The problem with American Psycho--and there are many, of course, but one in particular that gets to me--is that Patrick Bateman is depicted as crazy. Sure, it's not entirely normal to kill people. And shouldn't be entirely normal to destroy the lives of others through mergers and acquisitions (though, to be fair, we do not see Bateman actually doing his job, taking over any companies, laying anyone off; we just kind of have to know that's what he does). But, aside from a few key moments, Bateman might as well be homicidal, yeah, but not necessarily mentally ill... He knows what he's doing. And he enjoys it. Only briefly at the end of the film does he seem to show any regret--when he calls his lawyer and confesses to the crimes we've seen and many more. Not long before that call, he has his truly (cinematically) insane moment; when he's standing at the ATM, the ATM tells him to feed it a stray cat. It's debatable (but pointless to debate) whether or not much of what he does is actually happening, because whether it's real or all in his head, it's still an elaboration on the way he lives his life everyday, how little he thinks of other people, how much above them he sees himself. But, this moment--this moment isn't happening. This is the psychotic break in all its cinematic simplicity.

(And, of course, it's when he threatens an animal that he becomes his most horrible. It's not the chainsaw chase. It's not the stabbing of the homeless man. It's certainly not his murder of Paul Allen with an axe, because that is staged as an amusement. It is Bateman putting a gun to a cat. It is Bateman stomping his foot down on a dog. The violence against humans is horrible, but expected. In reading about the film, I found a review of the book that details the grisly murders and mutilations contained therein, and how there are so many, and such grisly detail, that it becomes boring, mundane. Which seems to be the point. I suspect as much anyway; as I've mentioned, I have not actually read the book, but I suspect that the mundanity of the murders is the point. That is the satire of it, just as it is in the real world. Horrible violence happens every damn day, but we generally cannot be bothered to care because we've got our own bullshit to deal with.

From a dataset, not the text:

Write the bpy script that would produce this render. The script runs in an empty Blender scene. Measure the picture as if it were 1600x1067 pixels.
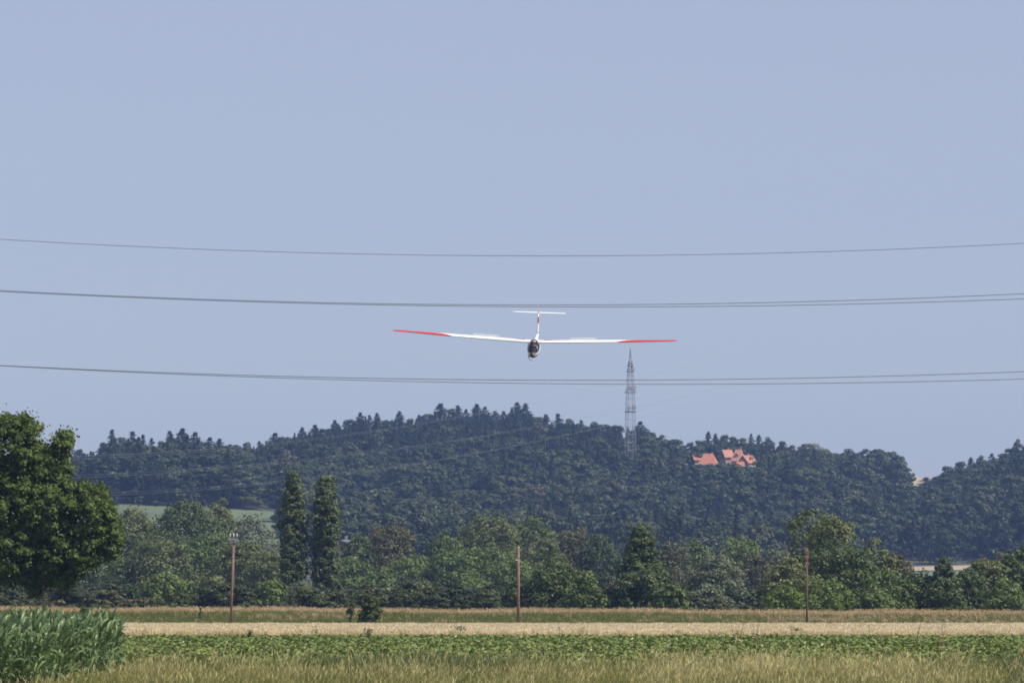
import bpy, math, random
import numpy as np
from mathutils import Matrix, Vector
S = bpy.context.scene
COL = S.collection
R = math.radians
# ------------------------------------------------------------------ camera, sky, sun, exposure
F = 7000.0                      # focal length in photo pixels (photo is 1600 wide)
H = 2.6                         # eye height
HY = 938.0                      # row of the horizon in the photo
PITCH = math.atan((HY - 533.5) / F)
cam_d = bpy.data.cameras.new('camera'); cam = bpy.data.objects.new('camera', cam_d); COL.objects.link(cam)
cam_d.sensor_width = 22.3; cam_d.lens = F / 1600 * 22.3
cam_d.clip_start = 1; cam_d.clip_end = 12000
cam.location = (0, 0, H); cam.rotation_euler = (math.pi / 2 + PITCH, 0, 0)
S.camera = cam
SUN_AZ, SUN_EL = R(112), R(52)  # azimuth clockwise from the view direction (+Y)
world = bpy.data.worlds.new('World'); S.world = world; world.use_nodes = True
wn = world.node_tree.nodes; wl = world.node_tree.links
sky = wn.new('ShaderNodeTexSky'); sky.sky_type = 'NISHITA'; sky.sun_disc = False
sky.sun_elevation = SUN_EL; sky.sun_rotation = SUN_AZ
sky.altitude = 0; sky.air_density = 1.0; sky.dust_density = 0.3; sky.ozone_density = 6.0
wn['Background'].inputs[1].default_value = 0.085
veil = wn.new('ShaderNodeMix'); veil.data_type = 'RGBA'; veil.inputs[0].default_value = 0.64   # summer haze whitening the whole sky evenly
veil.inputs[7].default_value = (4.62, 4.76, 6.08, 1); wl.new(sky.outputs[0], veil.inputs[6]); wl.new(veil.outputs[2], wn['Background'].inputs[0])
sl = bpy.data.lights.new('sun', 'SUN'); sl.energy = 4.7; sl.angle = R(0.5); sl.color = (1, 0.94, 0.84)
sun = bpy.data.objects.new('sun', sl); COL.objects.link(sun)
sd = Vector((math.sin(SUN_AZ) * math.cos(SUN_EL), math.cos(SUN_AZ) * math.cos(SUN_EL), math.sin(SUN_EL)))
sun.rotation_euler = sd.to_track_quat('Z', 'Y').to_euler(); sun.location = (60, -60, 120)
S.view_settings.view_transform = 'Standard'; S.view_settings.look = 'None'
S.view_settings.exposure = 0.38; S.view_settings.gamma = 1; S.view_settings.use_curve_mapping = False
S.cycles.max_bounces = 6; S.cycles.diffuse_bounces = 3; S.cycles.transmission_bounces = 6
S.cycles.transparent_max_bounces = 8; S.cycles.volume_bounces = 0
S.cycles.filter_width = 1.8
HAZE = dict(density=1.1e-4, color=(0.27, 0.42, 0.80))

# ------------------------------------------------------------------ helpers
def P(px, py, d):
    """the point seen at photo pixel (px, py) standing d metres away along the ground"""
    dx = (px - 800) / F; dy = (533.5 - py) / F
    c, s = math.cos(PITCH), math.sin(PITCH)
    v = Vector((dx, c - dy * s, s + dy * c))
    return Vector((0, 0, H)) + v * (d / v.y)
def ground_x(px, d): return P(px, HY, d).x
def z_at(py, d): return P(800, py, d).z

def link(o, parent=None):
    COL.objects.link(o)
    if parent is not None: o.parent = parent
    return o
def tag(o, label=None, cat=None, group=None, kind=None):
    if label: o['label'] = label
    if cat: o['category'] = cat
    if group: o['group'] = group
    if kind: o['kind'] = kind
    return o
def empty(name, loc=(0, 0, 0)):
    o = bpy.data.objects.new(name, None); o.location = loc; return link(o)
def raw_mesh(name, V, loops, starts, mats, mi=None, smooth=False, attrs=None):
    me = bpy.data.meshes.new(name)
    V = np.asarray(V, dtype=np.float32).reshape(-1, 3)
    loops = np.asarray(loops, dtype=np.int32).ravel(); starts = np.asarray(starts, dtype=np.int32)
    me.vertices.add(len(V)); me.vertices.foreach_set('co', V.ravel())
    me.loops.add(len(loops)); me.loops.foreach_set('vertex_index', loops)
    me.polygons.add(len(starts)); me.polygons.foreach_set('loop_start', starts)
    for m in mats: me.materials.append(m)
    if mi is not None: me.polygons.foreach_set('material_index', np.asarray(mi, dtype=np.int32))
    if smooth: me.polygons.foreach_set('use_smooth', np.ones(len(starts), dtype=bool))
    for k, a in (attrs or {}).items():
        at = me.attributes.new(k, 'FLOAT', 'POINT'); at.data.foreach_set('value', np.asarray(a, dtype=np.float32).ravel())
    me.update(calc_edges=True)
    return me
def quad_mesh(name, Q, mat, v=None, smooth=False):
    """Q (n,4,3) loose quads, v one colour value per quad"""
    n = len(Q)
    return raw_mesh(name, Q.reshape(-1, 3), np.arange(4 * n), np.arange(n) * 4, [mat],
                    attrs={'leafv': np.repeat(v if v is not None else np.zeros(n), 4)}, smooth=smooth)
class MB:
    def __init__(s): s.v = []; s.f = []; s.m = []
    def add(s, vs, fs, mi=0):
        o = len(s.v); s.v += [tuple(v) for v in vs]; s.f += [tuple(i + o for i in f) for f in fs]; s.m += [mi] * len(fs)
    def box(s, c, d, mi=0, rot=None):
        vs = [Vector((x * d[0] / 2, y * d[1] / 2, z * d[2] / 2)) for x in (-1, 1) for y in (-1, 1) for z in (-1, 1)]
        if rot is not None: vs = [rot @ v for v in vs]
        s.add([v + Vector(c) for v in vs], [(0, 1, 3, 2), (4, 6, 7, 5), (0, 4, 5, 1), (2, 3, 7, 6), (0, 2, 6, 4), (1, 5, 7, 3)], mi)
    def tube(s, pts, rad, n=6, mi=0, caps=True):
        pts = [Vector(p) for p in pts]
        if not hasattr(rad, '__len__'): rad = [rad] * len(pts)
        vs = []
        for i, p in enumerate(pts):
            t = (pts[min(i + 1, len(pts) - 1)] - pts[max(i - 1, 0)]).normalized()
            a = t.cross(Vector((0, 0, 1)))
            if a.length < 1e-3: a = t.cross(Vector((0, 1, 0)))
            a.normalize(); b = t.cross(a)
            for k in range(n):
                w = 2 * math.pi * k / n; vs.append(p + (a * math.cos(w) + b * math.sin(w)) * rad[i])
        fs = [(i * n + k, i * n + (k + 1) % n, (i + 1) * n + (k + 1) % n, (i + 1) * n + k) for i in range(len(pts) - 1) for k in range(n)]
        if caps: fs += [tuple(range(n))[::-1], tuple((len(pts) - 1) * n + k for k in range(n))]
        s.add(vs, fs, mi)
    def ball(s, c, r, n=8, mi=0, sc=(1, 1, 1)):
        vs = []; fs = []
        for i in range(n // 2 + 1):
            t = math.pi * i / (n // 2)
            for k in range(n):
                w = 2 * math.pi * k / n
                vs.append((c[0] + r * sc[0] * math.sin(t) * math.cos(w), c[1] + r * sc[1] * math.sin(t) * math.sin(w), c[2] + r * sc[2] * math.cos(t)))
        for i in range(n // 2):
            for k in range(n): fs.append((i * n + k, (i + 1) * n + k, (i + 1) * n + (k + 1) % n, i * n + (k + 1) % n))
        s.add(vs, fs, mi)
    def mesh(s, name, mats, smooth=False):
        me = bpy.data.meshes.new(name); me.from_pydata(s.v, [], s.f)
        for m in (mats if isinstance(mats, list) else [mats]): me.materials.append(m)
        me.polygons.foreach_set('material_index', s.m)
        if smooth: me.polygons.foreach_set('use_smooth', [True] * len(s.f))
        me.update(); return me
    def build(s, name, mats, parent=None, smooth=False):
        return link(bpy.data.objects.new(name, s.mesh(name, mats, smooth)), parent)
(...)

That poor dog, though. That poor cat. Those are moments that grab us.)

I am not watching American Psycho today, by the way. I am watching In the Company of Men, which without violence or murder covers some of the same themes--the cruelty men are capable of, especially toward women. The interesting thing, though, is that, while I do enjoy both films, In the Company of Men is less audience friendly by coming a bit closer to a believable reality. None of the hyperreality of Patrick Bateman's world; instead, we have two businessmen, Chad (Aaron Eckhart) and Howard (Matt Malloy) deliberately seducing and ruining the life a deaf office worker, Christine (Stacy Edwards), while on a business trip. Roger Ebert calls Chad in particular "true evil: Cold, unblinking, reptilian." Chad, he argues,

makes the terrorists of the summer thrillers look like boys throwing mud-pies. And for every Chad there is a Howard, a weaker man, ready to go along, lacking the courage to disagree and half intoxicated by the stronger will of the other man. People like this are not so uncommon. Look around you.

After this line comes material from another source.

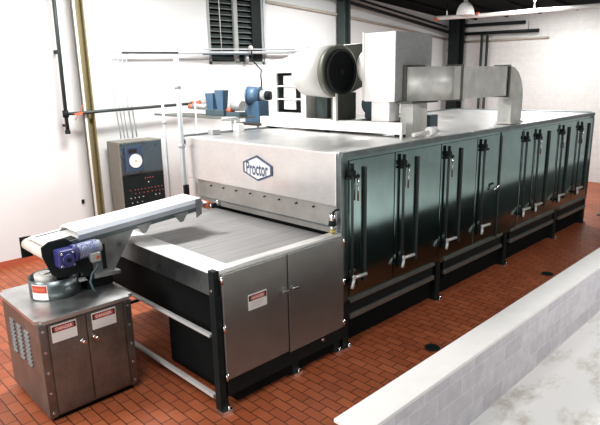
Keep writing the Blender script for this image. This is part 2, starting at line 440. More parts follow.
MB().tube([(16.42, 9.5, 4.28), (16.42, 6.98, 4.22)], 0.050, 'black', 10).build('pipe', lp)
for y in (8.68, 8.50):
    MB().tube([(16.35, y, 4.24), (16.35, y, 0.0)], 0.040, 'darkgreen', 10).cyl((16.35, y - 0.05, 2.9), (16.35, y + 0.05, 2.9), 0.07, None, 'black', 10).build('drop_leg', lp)
MB().tube([(16.42, 7.28, 4.24), (16.42, 7.28, 4.5)], 0.008, 'black', 6).build('hanger', lp)
rc = thing('ceiling_conduit', (14.0, 6.6, 4.5), 'bright metal conduit with red couplings running under the dark roof at the top right', 'conduit')
MB().tube([(14.0, 8.81, 4.57), (14.0, 7.6, 4.52), (14.0, 4.0, 4.46)], 0.055, 'white', 10).build('pipe', rc)
for y in (8.81, 7.6):
    MB().cyl((14.0, y + 0.05, 4.555), (14.0, y - 0.05, 4.55), 0.058, None, 'orange', 12).build('coupling', rc)
for y in (8.5, 6.1):
    MB().tube([(14.0, y, 4.52), (14.0, y, ceil_z(14.0))], 0.022, 'chrome', 6).build('hanger', rc)
# high bay lamp
LX, LY = 13.6, 7.72
hl = thing('high_bay_lamp', (LX, LY, 4.52), 'white domed industrial lamp hanging in front of the corner column', 'lamp')
sh = MB()
prof = [(0.235, 4.52), (0.225, 4.58), (0.20, 4.68), (0.16, 4.76), (0.10, 4.82), (0.06, 4.84)]
n = 28; rings = []
for r, z in prof:
    rings.append([sh.bm.verts.new((LX + r * math.cos(2 * PI * j / n), LY + r * math.sin(2 * PI * j / n), z)) for j in range(n)])
ii = sh.mi('white')
for a, b in zip(rings, rings[1:]):
    for j in range(n):
        f = sh.bm.faces.new((a[j], a[(j + 1) % n], b[(j + 1) % n], b[j])); f.material_index = ii; f.smooth = True
sh.build('lamp_shade', hl)
MB().cyl((LX, LY, 4.83), (LX, LY, ceil_z(LX)), 0.055, None, 'greysheet', 14).build('socket', hl)
MB().sphere((LX, LY, 4.62), 0.09, 'signwhite', (1, 1, 1.3)).build('bulb', hl)

# ------------------------------------------------------------------ electrical panel
ep = thing('electrical_panel', (4.97, 9.55, 0), 'tall dark electrical panel with a round chart recorder, beside the white wall', 'panel')
EX0, EX1, EY, EZ = 4.54, 5.41, 9.30, 1.965
MB().box(EX0, EX1, EY, 9.75, 0.0, EZ, 'panelside', 0.012).build('cabinet', ep)
MB().box(EX0 + 0.02, EX1 - 0.02, EY - 0.02, EY, 1.38, EZ - 0.02, 'panelsteel', 0.004).build('upper_plate', ep)
lowp = MB().box(EX0 + 0.02, EX1 - 0.02, EY - 0.025, EY, 0.12, 1.36, 'black', 0.004).build('lower_door', ep)
rec = MB().box(4.63, 4.97, EY - 0.07, EY - 0.02, 1.42, 1.88, 'panelblue', 0.012).build('chart_recorder', ep)
MB().cyl((4.815, EY - 0.068, 1.615), (4.815, EY - 0.082, 1.615), 0.125, None, 'white', 28).cyl((4.815, EY - 0.08, 1.615), (4.815, EY - 0.09, 1.615), 0.012, None, 'orange', 10).build('chart_dial', rec)
MB().box(4.69, 4.85, EY - 0.08, EY - 0.068, 1.765, 1.835, 'inkblack', 0.003).build('display', rec)
rows = [(1.27, [5.0, 5.05, 5.10, 5.16], 'pink'), (1.19, [5.06], 'signwhite'), (1.075, [4.68, 4.78, 4.84, 4.91, 4.98, 5.05, 5.12, 5.19, 5.26, 5.33], 'pink'),
        (1.005, [4.78, 4.86, 4.95, 5.03, 5.12, 5.20, 5.28, 5.35], 'pink'), (0.93, [4.68, 4.76, 4.84, 4.93, 5.19, 5.27], 'inkgrey'), (0.84, [4.70, 4.80, 4.90], 'inkgrey')]
for z, xs, mt in rows:
    for x in xs:
        MB().cyl((x, EY - 0.025, z), (x, EY - 0.035, z), 0.010, None, mt, 8).build('push_button', lowp)

# ------------------------------------------------------------------ drying oven
ov = thing('drying_oven', (8.0, 5.3, 0), 'long stainless steel tunnel oven with rows of latched doors and a bright front hood', 'oven')
OX0, OX1, OY0, OY1, OZ = 4.32, 11.85, 3.80, 6.85, 2.22
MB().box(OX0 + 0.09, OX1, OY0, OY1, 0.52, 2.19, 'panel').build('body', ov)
MB().box(OX0, OX1, OY0 + 0.05, OY1 - 0.05, 2.19, 2.235, 'roofsteel', 0.006).build('roof', ov)
rt = MB()
rt.box(OX0, OX1, OY0 - 0.012, OY0 + 0.05, 2.185, 2.245, 'skirt', 0.006)
rt.box(OX0, OX1, OY1 - 0.05, OY1 + 0.012, 2.12, 2.26, 'skirt', 0.006)
rt.box(OX1 - 0.05, OX1 + 0.012, OY0 + 0.05, OY1 - 0.05, 2.12, 2.26, 'skirt', 0.006)
rt.build('roof_edge', ov)
hd = MB().box(4.29, 4.41, 3.86, 6.72, 1.66, 2.24, 'hood', 0.012)
hd.build('front_hood', ov)
MB().box(4.30, 4.41, 6.48, 6.72, 0.5, 1.66, 'hood', 0.008).build('left_jamb', ov)
MB().box(4.295, 4.41, 3.795, 3.86, 0.5, 2.20, 'skirt', 0.006).build('right_jamb', ov)
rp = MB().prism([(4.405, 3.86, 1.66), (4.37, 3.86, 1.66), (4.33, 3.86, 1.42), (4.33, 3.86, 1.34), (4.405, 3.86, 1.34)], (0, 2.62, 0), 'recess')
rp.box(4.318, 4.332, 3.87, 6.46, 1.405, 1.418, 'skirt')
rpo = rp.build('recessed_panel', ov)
for y in (6.24, 5.96, 5.68, 5.39, 5.11, 4.84, 4.54, 4.26):
    MB().cyl((4.375, y, 1.595), (4.335, y, 1.59), 0.010, None, 'black', 8).build('bolt', rpo)
MB().box(4.40, 4.42, 3.86, 6.48, 1.26, 1.345, 'black_matte').build('belt_slot', ov)
# badge
bd = MB()
hexp = [(5.42, 2.01), (5.15, 2.11), (4.87, 2.00), (4.87, 1.885), (5.14, 1.79), (5.42, 1.88)]
cy = sum(p[0] for p in hexp) / 6; cz = sum(p[1] for p in hexp) / 6
bd.prism([(4.290, y, z) for y, z in hexp], (-0.010, 0, 0), 'badgeblue')
bd.prism([(4.281, cy + (y - cy) * 0.87, cz + (z - cz) * 0.83) for y, z in hexp], (-0.005, 0, 0), 'signwhite')
bd.text('Proctor', (4.2745, cy, cz), (0, -1, 0), (0, 0, 1), 0.41, 0.17, 'badgeblue', 0.02)
bd.build('badge', ov)['label'] = 'white hexagonal badge with dark blue lettering and border'
# joint strip between the two modules
MB().box(7.90, 8.60, OY0 - 0.02, OY0, 0.56, 2.17, 'panel', 0.003).box(7.86, 7.90, OY0 - 0.035, OY0, 0.56, 2.12, 'darkgreen').build('joint_panel', ov)
doors = [(4.42, 5.22, 4.42, 4.68), (5.24, 6.22, 5.36, 5.70), (6.24, 7.16, 6.36, 6.74), (7.18, 7.84, 7.32, None),
         (8.63, 9.08, 8.70, None), (9.10, 10.04, 9.17, 9.66), (10.06, 10.94, 10.16, 10.55), (10.96, 11.82, 11.05, 11.56)]
for x0, x1, bar, bar2 in doors:
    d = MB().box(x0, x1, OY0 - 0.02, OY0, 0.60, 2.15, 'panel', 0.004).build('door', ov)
    yb = OY0 - 0.055
    MB().tube([(bar, yb, 0.72), (bar, yb, 2.07)], 0.017, 'darkgreen', 10).build('latch_rod', d)
    k = MB().box(bar - 0.035, bar + 0.035, OY0 - 0.08, OY0 - 0.02, 1.99, 2.05, 'black', 0.008)
    k.box(bar - 0.06, bar + 0.13, OY0 - 0.06, OY0 - 0.02, 1.955, 1.985, 'black', 0.006)
    k.cyl((bar, yb, 2.05), (bar, yb, 2.12), 0.022, None, 'black', 8)
    k.build('clamp', d)
    h = MB().tube([(bar + 0.0, yb, 0.86), (bar + 0.03, yb - 0.03, 0.85), (bar + 0.19, yb - 0.05, 0.855)], 0.020, 'barbright', 8)
    h.tube([(bar + 0.02, yb - 0.02, 0.86), (bar - 0.04, yb - 0.05, 0.80), (bar - 0.07, yb - 0.06, 0.75)], 0.018, 'barbright', 8)
    h.box(bar - 0.04, bar + 0.06, OY0 - 0.09, OY0 - 0.02, 0.76, 0.80, 'black', 0.004)
    h.build('lever_handle', d)
    if bar2:
        MB().box(bar2 - 0.035, bar2 + 0.0, OY0 - 0.05, OY0 - 0.02, 0.74, 2.06, 'darkgreen', 0.008).build('jamb_bar', d)
        MB().tube([(bar + 0.11, OY0 - 0.045, 1.70), (bar + 0.11, OY0 - 0.045, 2.0)], 0.010, 'chrome', 8).build('stay', d)
MB().tube([(7.66, OY0 - 0.07, 1.34), (7.74, OY0 - 0.09, 1.40), (7.80, OY0 - 0.07, 1.41)], 0.020, 'chrome', 8).build('side_handle', ov)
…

And, therein lies the rub. Why American Psycho can be much more entertaining because it deliberately goes so far over the top, but In the Company of Men is the kind of thing most people would not want to sit through once, let alone watch again. But, a) I will give just about any movie a shot, b) I love the despicable nature of Neil Labute's characters and the absolute horror of his scripts (and this is also his directorial debut), and c) I think movies about such people can be more useful sometimes than movies about pleasant people and pleasant occasions. They can tell us a lot about ourselves--as individuals and as, you know, society. For example, Patrick Bateman's murderous impulses map directly onto how imagine his business impulses are. We see bankers as predatory. Chad and Howard, here in In the Company of Men, on the other hand, are not so predatory in their work--I'm not entirely sure what they're doing in their six-week visit to a different branch of whatever business it is they work for... The only thing that matters is that they work for some corporation with regional offices. Might as well be Pierce and Pierce from American Psycho or whatever that company is where The Narrator of Fight Club works. Mind-numbing office where people "push papers around" all day. Work is work, and the more ruthless man (or woman, but that's not what these particular stories are about) gets ahead. Chad clearly thinks very little of women, but he also casually insults other men in this film, usually behind their back. When the film spends time with Howard, it's a different beast--he genuinely develops feelings for Christine while Chad, you can see, is manipulating his interactions with her to get what he can while he can. One can imagine that even without the revenge notion he suggests in the opening scene (he claims his girlfriend left him, which turns out to be a lie), Chad probably finds a woman to seduce on every one of his business trips.

That Howard's interactions with Christine are so close to Chad's, though, is sort of the point. The genuine romantic pursuit and the deliberately faked version of the same--to be fair, both are just scripted versions of the real thing--are inherently the same. It's a cynical idea but a useful one to consider. I don't think that is the potentially offensive part of this story; that would be the cliche of Christine falling for the worse guy, an idea that borders on Labute trying to prove Chad right. I've read other plays (this was a play before it was a film) by Labute--I even performed an interpretation of one of his pieces when I was still competing in speech and debate--and I have seen other film adaptations, so I trust that while he certainly invokes the darker aspects of humanity, he doesn't celebrate it. He's telling morality tales, trying to convince us of how horrible we can be.

And, Aaron Eckhart is so good at playing smug and heartless.

Patrick Bateman is murdering people, but this horrible is the harder to take. It's too close to real. Or, at least, it is too close to a real that we see in our daily lives. There's plenty of murder going on. Most of us don't really see it, though. What we do see are plenty of movies that deal in violence and death. It becomes mundane, common. The murderous impulses of cartoonish movie villains pale in comparison to the cold, deliberate, calculated cruelty of Chad Piercewell.